• _Exercise instructions_
Copy out each line of the material in which the word "scene" appears.

• _Data section_
·····
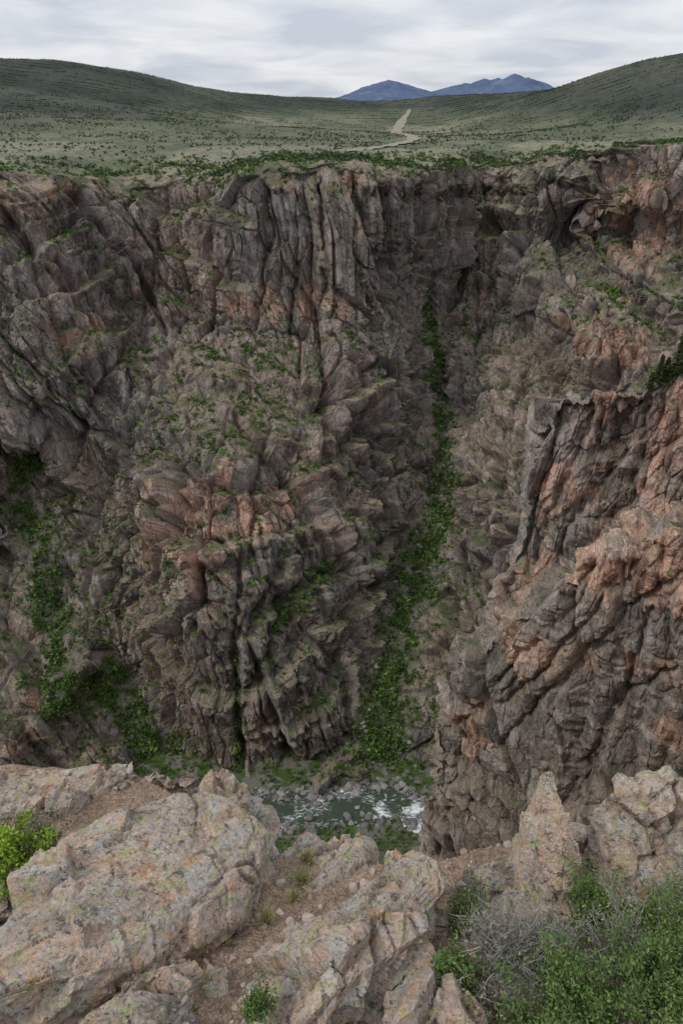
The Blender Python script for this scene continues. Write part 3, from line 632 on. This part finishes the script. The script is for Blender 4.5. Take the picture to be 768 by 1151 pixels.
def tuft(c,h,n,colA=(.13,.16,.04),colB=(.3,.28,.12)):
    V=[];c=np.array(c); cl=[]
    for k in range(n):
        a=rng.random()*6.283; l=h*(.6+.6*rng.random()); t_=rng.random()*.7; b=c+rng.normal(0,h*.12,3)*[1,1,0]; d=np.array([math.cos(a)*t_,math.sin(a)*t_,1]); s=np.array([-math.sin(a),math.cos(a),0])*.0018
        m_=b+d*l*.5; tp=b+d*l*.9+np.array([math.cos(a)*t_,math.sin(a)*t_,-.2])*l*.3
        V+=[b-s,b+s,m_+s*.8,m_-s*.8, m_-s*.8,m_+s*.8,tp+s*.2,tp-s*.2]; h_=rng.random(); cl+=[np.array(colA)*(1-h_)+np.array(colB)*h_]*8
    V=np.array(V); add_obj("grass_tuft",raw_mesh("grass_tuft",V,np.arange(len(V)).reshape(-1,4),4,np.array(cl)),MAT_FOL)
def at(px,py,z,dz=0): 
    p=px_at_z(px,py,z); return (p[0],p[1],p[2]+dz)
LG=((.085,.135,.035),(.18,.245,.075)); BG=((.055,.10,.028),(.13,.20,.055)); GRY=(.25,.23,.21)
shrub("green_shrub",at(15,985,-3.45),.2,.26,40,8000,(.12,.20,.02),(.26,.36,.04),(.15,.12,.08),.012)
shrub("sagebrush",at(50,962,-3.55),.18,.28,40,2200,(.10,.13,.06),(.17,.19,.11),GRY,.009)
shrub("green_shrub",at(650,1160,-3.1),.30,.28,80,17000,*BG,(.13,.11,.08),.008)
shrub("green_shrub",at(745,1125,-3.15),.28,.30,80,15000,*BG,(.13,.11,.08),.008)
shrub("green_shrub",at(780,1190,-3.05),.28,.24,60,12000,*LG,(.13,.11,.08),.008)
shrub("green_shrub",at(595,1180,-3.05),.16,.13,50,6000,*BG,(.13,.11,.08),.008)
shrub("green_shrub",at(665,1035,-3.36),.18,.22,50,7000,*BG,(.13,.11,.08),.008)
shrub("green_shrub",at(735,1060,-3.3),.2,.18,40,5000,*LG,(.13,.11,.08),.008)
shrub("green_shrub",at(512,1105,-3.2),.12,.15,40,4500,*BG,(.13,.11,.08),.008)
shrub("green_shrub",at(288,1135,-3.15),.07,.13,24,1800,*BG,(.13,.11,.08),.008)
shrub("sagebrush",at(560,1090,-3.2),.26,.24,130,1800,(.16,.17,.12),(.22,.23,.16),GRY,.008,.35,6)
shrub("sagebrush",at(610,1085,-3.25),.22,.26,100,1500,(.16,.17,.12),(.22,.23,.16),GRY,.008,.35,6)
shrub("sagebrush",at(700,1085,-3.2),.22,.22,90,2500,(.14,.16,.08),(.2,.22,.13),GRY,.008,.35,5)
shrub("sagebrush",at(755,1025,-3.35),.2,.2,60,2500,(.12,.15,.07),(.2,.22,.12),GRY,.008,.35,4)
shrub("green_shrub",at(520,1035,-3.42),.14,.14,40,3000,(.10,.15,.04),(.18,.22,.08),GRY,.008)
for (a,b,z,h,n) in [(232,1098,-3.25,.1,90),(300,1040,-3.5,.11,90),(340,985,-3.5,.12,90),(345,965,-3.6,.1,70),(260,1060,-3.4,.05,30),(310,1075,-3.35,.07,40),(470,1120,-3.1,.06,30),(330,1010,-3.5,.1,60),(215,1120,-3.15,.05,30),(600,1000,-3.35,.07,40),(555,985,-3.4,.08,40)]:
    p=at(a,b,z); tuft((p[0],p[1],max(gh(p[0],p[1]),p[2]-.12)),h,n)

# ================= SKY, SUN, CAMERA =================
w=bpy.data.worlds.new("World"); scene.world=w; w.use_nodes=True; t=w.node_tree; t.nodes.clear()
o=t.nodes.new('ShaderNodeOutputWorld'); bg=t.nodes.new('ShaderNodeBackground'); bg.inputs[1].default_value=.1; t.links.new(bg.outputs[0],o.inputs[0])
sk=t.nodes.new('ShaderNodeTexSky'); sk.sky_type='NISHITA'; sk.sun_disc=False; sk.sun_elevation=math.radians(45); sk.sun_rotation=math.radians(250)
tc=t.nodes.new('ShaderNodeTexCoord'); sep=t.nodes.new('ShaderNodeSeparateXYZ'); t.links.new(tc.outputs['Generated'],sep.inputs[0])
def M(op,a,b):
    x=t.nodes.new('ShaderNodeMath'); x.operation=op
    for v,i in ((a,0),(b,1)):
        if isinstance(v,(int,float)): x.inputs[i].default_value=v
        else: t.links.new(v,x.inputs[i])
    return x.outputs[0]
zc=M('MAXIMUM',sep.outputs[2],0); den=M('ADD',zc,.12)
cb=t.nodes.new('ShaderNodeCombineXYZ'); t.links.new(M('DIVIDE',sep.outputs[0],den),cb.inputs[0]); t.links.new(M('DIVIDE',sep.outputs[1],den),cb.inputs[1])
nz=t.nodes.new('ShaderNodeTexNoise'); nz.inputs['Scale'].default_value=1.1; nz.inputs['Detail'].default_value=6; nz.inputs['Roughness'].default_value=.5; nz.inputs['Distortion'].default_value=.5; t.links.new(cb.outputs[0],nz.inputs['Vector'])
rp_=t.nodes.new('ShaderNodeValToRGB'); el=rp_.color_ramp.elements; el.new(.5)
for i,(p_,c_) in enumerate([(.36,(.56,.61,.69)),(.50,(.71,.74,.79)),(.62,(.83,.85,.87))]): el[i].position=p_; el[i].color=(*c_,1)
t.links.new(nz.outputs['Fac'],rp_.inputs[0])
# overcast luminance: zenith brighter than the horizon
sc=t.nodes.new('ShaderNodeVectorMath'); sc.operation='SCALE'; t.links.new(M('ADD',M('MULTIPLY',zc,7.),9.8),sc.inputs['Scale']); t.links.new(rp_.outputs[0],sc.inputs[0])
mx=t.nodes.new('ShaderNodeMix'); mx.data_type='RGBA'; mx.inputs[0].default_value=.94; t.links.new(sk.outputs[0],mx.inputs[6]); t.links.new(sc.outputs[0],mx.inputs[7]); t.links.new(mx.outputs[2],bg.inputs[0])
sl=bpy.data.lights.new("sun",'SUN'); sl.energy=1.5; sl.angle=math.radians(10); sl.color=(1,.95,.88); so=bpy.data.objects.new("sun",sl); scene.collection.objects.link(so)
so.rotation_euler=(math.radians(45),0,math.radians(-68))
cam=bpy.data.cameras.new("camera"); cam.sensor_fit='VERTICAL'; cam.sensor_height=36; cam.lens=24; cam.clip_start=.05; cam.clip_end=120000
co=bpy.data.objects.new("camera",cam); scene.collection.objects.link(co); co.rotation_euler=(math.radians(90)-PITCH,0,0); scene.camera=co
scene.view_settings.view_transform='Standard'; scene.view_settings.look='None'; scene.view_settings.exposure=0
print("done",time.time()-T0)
·····
• _Worked answer_
The Blender Python script for this scene continues. Write part 3, from line 632 on. This part finishes the script. The script is for Blender 4.5. Take the picture to be 768 by 1151 pixels.
w=bpy.data.worlds.new("World"); scene.world=w; w.use_nodes=True; t=w.node_tree; t.nodes.clear()
sl=bpy.data.lights.new("sun",'SUN'); sl.energy=1.5; sl.angle=math.radians(10); sl.color=(1,.95,.88); so=bpy.data.objects.new("sun",sl); scene.collection.objects.link(so)
co=bpy.data.objects.new("camera",cam); scene.collection.objects.link(co); co.rotation_euler=(math.radians(90)-PITCH,0,0); scene.camera=co
scene.view_settings.view_transform='Standard'; scene.view_settings.look='None'; scene.view_settings.exposure=0